Die Synagoge mitten in Marburg ist Gebetshaus, Lern- und Versammlungsort der Marburger Juden. 1897 eingeweiht wird sie nur 41 Jahre alt. Im Pogrom vom 9. November 1938 setzen die Nazis sie in Brand. Die Ruinen werden gesprengt, der Platz mit Erdreich verfüllt. Im Juli 1939 kauft die Universität den Baugrund, der allerdings unbebaut bleibt. 1963 sorgen Studierende für einen ersten Gedenkstein. Das Grundstück wird jedoch erst 40 Jahre später an die Jüdische Gemeinde zurückgegeben. 2008 beginnt die Umgestaltung zu einem zeitgemäßen Gedenkort. Die 1915 in Mardorf geborene Jüdin Ilse Flachsmann, geborene Israel, nimmt in dieser Synagoge am religiösen Unterricht und an Gottesdiensten teil. Während des Nationalsozialismus kommt sie mit Bruder und Vater nach Kassel in ein Judenhaus. 1942 wird sie nach Theresienstadt deportiert, wo sie ihrem späteren Mann Leo Flachsmann begegnet. Nach ihrer Befreiung am 12. Mai 1945 geht Ilse nach Kirchhain bei Marburg, dem Heimatort ihres Mannes, wo sie heiraten. Nach seinem Tod 1954 zieht sie schließlich nach Marburg. Als die Jüdische Gemeinde in den 1980er Jahren mit wenigen Marburger Juden wiedergegründet wird, ist Ilse Mitglied der ersten Stunde. Durch jüdische Zuwanderung aus den GUSStaaten wächst die Gemeinde bis zur Jahrtausendwende stark. Heute hat sie um die 300 Mitglieder und eine neue Synagoge im Südviertel. Als Ilse 2008 stirbt, ist sie die letzte Schoah-Überlebende im Landkreis Marburg-Biedenkopf.
Der
rote Bleistiftspitzer ist Werbung für die Kirchhainer Schreinerei
Flachsmann. Er erinnert an die Lebensgeschichte von Ilse Israel (1915
- 2008) und Leo Flachsmann. Das spätere Ehepaar überlebt den
Holocaust, kehrt in die alte Heimat zurück und führt in Kirchhain
eine Schreinerei. Leo Flachsmann stirbt schon 1954 an den Folgen der
KZ-Inhaftierung. Ilse lebt ab 1955 bis 2008 in Marburg und nimmt dort
wieder am jüdischen Gemeindeleben teil.
Der
„Garten des Gedenkens“ befindet sich an der Stelle, an der bis
zu ihrer Zerstörung am 9. November 1938 die jüdische Synagoge
stand. 2009 haben sich die Universitätsstadt Marburg und die
Jüdische Gemeinde im Rahmen eines Landschaftskunst-Wettbewerbs für
die heutige Gestaltung des Landschaftsarchitekten Rainer Sachse und
der Künstler Oliver Gather und Christian Ahlborn entschieden. Ziel
ist es, einen Ort des Verweilens und Innehaltens mitten in der
verkehrsreichen und geschäftigen Universitätsstraße zu schaffen.

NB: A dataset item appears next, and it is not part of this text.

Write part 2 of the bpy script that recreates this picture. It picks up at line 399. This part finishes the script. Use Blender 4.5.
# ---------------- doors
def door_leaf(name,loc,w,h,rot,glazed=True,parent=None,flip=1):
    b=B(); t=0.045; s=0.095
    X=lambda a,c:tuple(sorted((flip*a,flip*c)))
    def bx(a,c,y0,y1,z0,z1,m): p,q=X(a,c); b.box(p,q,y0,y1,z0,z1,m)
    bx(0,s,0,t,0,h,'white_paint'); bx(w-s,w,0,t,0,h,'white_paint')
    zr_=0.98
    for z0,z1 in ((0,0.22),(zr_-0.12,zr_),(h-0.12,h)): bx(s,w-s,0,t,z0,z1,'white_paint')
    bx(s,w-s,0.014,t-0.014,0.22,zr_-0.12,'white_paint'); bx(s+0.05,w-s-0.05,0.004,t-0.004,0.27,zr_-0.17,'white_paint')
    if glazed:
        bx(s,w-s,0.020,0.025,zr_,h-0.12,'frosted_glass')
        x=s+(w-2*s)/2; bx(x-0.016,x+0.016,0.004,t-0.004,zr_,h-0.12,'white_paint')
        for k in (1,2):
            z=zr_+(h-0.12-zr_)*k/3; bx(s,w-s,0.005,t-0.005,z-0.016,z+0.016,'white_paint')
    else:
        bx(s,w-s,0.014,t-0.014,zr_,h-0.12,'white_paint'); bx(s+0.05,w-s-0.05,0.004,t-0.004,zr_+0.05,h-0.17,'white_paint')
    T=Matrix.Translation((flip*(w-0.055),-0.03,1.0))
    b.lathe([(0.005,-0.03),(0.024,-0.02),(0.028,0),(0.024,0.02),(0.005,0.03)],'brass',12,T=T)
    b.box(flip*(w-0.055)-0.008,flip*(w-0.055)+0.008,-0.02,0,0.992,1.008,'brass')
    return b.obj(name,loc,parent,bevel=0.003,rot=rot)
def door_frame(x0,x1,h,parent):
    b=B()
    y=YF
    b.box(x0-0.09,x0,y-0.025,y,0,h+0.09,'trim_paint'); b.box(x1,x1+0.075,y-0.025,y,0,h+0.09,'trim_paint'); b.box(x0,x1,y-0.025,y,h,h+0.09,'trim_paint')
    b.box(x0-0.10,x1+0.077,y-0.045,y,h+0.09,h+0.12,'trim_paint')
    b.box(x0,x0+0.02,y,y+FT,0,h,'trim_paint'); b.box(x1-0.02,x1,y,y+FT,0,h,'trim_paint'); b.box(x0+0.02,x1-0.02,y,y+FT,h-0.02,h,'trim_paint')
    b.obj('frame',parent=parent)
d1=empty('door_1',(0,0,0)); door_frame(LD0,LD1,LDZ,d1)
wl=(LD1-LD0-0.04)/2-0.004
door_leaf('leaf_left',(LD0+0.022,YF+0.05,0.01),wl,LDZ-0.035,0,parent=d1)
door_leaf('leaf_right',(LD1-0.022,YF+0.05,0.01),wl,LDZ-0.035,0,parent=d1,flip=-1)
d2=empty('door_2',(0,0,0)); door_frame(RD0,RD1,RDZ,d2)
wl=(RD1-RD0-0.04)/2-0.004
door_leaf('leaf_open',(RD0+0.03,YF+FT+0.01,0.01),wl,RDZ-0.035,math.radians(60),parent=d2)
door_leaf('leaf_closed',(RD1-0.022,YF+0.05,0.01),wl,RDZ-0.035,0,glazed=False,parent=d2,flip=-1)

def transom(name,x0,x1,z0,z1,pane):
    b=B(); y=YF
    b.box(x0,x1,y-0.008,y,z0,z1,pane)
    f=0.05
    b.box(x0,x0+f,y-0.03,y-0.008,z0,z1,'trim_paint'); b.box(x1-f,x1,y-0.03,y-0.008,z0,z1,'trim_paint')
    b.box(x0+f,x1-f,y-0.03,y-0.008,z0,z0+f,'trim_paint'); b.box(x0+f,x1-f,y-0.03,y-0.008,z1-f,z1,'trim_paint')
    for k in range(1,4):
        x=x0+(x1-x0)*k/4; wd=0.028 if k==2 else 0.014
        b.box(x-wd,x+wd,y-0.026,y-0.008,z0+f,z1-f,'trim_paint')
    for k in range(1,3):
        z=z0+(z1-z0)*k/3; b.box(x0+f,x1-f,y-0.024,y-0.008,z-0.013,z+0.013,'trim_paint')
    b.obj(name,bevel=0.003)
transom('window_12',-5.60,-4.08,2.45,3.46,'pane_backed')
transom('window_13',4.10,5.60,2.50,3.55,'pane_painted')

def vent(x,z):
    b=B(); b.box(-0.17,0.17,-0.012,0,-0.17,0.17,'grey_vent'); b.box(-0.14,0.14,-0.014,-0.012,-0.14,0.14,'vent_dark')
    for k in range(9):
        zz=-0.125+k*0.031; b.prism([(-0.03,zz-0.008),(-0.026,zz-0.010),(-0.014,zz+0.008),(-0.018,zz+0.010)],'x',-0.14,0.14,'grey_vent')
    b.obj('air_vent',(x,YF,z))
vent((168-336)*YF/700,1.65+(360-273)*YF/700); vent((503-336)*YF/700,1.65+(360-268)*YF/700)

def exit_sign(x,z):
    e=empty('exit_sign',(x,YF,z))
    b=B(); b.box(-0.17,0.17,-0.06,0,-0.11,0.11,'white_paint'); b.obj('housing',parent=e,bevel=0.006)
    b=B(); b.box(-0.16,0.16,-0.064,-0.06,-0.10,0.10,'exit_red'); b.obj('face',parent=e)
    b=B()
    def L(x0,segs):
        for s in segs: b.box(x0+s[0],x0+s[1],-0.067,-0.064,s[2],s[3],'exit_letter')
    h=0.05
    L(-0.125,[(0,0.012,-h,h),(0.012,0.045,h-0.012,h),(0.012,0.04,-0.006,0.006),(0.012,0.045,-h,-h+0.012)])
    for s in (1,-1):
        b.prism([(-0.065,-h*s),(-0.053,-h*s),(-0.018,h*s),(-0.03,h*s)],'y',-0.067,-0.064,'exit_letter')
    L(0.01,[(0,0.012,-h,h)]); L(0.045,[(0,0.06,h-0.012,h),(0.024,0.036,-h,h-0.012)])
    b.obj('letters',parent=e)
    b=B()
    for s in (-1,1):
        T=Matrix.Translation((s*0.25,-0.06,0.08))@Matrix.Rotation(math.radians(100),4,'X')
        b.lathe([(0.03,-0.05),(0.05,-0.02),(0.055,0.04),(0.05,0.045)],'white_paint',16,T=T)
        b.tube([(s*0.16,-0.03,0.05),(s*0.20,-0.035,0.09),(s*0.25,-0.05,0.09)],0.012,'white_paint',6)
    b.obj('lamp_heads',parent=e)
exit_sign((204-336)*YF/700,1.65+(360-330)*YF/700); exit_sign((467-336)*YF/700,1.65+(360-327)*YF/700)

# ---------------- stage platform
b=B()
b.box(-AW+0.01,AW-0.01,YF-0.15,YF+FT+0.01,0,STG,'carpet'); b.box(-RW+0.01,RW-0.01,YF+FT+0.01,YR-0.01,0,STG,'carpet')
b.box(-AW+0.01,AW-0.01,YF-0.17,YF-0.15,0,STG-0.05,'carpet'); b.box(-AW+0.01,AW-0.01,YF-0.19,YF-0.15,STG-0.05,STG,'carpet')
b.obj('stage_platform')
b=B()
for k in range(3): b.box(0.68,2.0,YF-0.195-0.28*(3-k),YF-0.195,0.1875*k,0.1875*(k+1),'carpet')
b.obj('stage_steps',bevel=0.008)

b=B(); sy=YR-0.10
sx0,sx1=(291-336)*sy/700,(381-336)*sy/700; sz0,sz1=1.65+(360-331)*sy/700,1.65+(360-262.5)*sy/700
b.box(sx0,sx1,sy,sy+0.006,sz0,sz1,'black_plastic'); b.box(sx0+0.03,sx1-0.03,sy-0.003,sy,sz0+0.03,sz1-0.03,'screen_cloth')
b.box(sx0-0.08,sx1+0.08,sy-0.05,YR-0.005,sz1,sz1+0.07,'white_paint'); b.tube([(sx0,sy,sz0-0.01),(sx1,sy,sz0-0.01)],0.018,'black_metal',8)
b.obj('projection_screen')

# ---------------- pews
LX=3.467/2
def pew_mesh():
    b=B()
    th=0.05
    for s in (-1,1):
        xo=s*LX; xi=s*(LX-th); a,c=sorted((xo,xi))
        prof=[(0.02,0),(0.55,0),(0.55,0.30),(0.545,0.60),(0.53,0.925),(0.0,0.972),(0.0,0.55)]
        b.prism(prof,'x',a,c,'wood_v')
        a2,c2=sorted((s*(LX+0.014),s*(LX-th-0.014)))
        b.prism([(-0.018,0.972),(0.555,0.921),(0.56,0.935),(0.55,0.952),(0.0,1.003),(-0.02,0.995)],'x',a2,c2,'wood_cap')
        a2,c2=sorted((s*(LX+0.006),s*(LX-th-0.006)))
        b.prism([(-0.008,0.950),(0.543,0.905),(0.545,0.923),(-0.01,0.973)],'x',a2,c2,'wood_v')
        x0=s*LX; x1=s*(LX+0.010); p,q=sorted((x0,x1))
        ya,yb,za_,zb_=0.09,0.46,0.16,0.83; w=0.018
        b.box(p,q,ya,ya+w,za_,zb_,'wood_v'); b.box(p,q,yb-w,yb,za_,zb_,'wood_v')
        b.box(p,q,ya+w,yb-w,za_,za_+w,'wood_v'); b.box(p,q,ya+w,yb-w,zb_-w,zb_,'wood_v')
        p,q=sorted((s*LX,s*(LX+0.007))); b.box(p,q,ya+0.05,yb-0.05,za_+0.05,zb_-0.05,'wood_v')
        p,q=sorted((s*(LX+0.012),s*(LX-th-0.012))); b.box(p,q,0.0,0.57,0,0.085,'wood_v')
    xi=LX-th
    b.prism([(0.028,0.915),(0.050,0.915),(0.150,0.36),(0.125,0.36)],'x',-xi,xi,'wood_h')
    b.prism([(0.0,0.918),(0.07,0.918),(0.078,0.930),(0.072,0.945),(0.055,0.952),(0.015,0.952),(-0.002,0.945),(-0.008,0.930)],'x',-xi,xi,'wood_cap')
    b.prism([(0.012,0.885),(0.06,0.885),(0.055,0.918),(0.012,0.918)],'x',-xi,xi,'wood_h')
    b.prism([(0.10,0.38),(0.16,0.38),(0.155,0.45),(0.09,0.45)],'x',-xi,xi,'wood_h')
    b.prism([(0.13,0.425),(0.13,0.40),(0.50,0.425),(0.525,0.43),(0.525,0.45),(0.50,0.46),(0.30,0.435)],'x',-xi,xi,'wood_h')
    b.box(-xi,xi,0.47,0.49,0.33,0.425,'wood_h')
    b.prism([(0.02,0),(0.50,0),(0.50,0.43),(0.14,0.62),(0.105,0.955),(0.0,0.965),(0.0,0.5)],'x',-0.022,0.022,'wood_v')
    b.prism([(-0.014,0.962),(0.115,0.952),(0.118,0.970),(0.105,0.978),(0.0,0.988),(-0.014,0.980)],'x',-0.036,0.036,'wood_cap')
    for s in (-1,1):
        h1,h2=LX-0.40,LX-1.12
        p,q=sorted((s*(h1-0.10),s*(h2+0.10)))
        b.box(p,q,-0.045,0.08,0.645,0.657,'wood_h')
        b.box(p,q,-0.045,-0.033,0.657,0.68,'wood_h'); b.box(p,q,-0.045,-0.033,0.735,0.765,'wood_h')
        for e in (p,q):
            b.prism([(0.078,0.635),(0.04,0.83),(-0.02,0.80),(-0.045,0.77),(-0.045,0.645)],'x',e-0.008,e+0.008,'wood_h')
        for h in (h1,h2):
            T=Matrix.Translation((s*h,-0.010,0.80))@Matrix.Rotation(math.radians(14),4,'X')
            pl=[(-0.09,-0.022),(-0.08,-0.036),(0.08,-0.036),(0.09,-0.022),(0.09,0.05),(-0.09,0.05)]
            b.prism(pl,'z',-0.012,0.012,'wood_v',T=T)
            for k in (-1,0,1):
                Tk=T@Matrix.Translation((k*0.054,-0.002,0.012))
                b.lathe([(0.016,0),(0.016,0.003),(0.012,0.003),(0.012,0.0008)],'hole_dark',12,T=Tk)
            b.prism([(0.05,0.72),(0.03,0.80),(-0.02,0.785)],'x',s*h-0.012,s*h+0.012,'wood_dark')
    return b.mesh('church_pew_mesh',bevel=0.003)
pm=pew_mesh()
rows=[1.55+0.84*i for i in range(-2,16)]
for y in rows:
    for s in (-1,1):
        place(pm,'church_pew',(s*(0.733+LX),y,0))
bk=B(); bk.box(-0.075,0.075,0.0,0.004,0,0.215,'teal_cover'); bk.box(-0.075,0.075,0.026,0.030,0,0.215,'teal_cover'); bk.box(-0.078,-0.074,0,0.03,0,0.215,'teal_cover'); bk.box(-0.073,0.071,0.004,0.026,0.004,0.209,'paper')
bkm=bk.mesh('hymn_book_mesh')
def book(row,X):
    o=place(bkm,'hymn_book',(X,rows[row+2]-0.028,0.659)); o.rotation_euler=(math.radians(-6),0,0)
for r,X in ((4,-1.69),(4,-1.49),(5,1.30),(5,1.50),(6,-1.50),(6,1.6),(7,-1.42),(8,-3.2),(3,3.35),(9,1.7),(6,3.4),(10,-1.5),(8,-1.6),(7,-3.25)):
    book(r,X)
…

Der Begriff „Garten“ erinnert daran, dass Gedenken nichts ist,
was mit der Errichtung eines Denkmals abgeschlossen ist. Es ist
etwas, das immer wieder und immer weiter wachsen muss. Zehn Kästen
sind in den Rasen eingelassen. Auf sogenannten Zetteln hinterlassen
unterschiedliche Menschen ihre Gedanken zum Ort und zur Schoah aus
ihrem jeweiligen Blickwinkel. Ihre Bestückung übernimmt jedes Jahr
eine andere Bevölkerungsgruppe. Bürger*innen erinnern so an die
Verbrechen des Holocaust und bekennen sich zu Menschenrechten und
Toleranz.
Dieses Schild
mit einem Zitat von Sylvie Cloutier befand sich ein Jahr lang in
einem Zettelkasten im Garten des Gedenkens und zeigt deshalb
deutliche Witterungsspuren. Die Objektgeberin war Mitglied im
Ausländerbeirat und sieht in der Chance, durch ihre Teilnahme ihre
Gedanken zum Holocaust öffentlich auszustellen, ein grundsätzliches
Zeichen von Akzeptanz in der heutigen Stadtgesellschaft.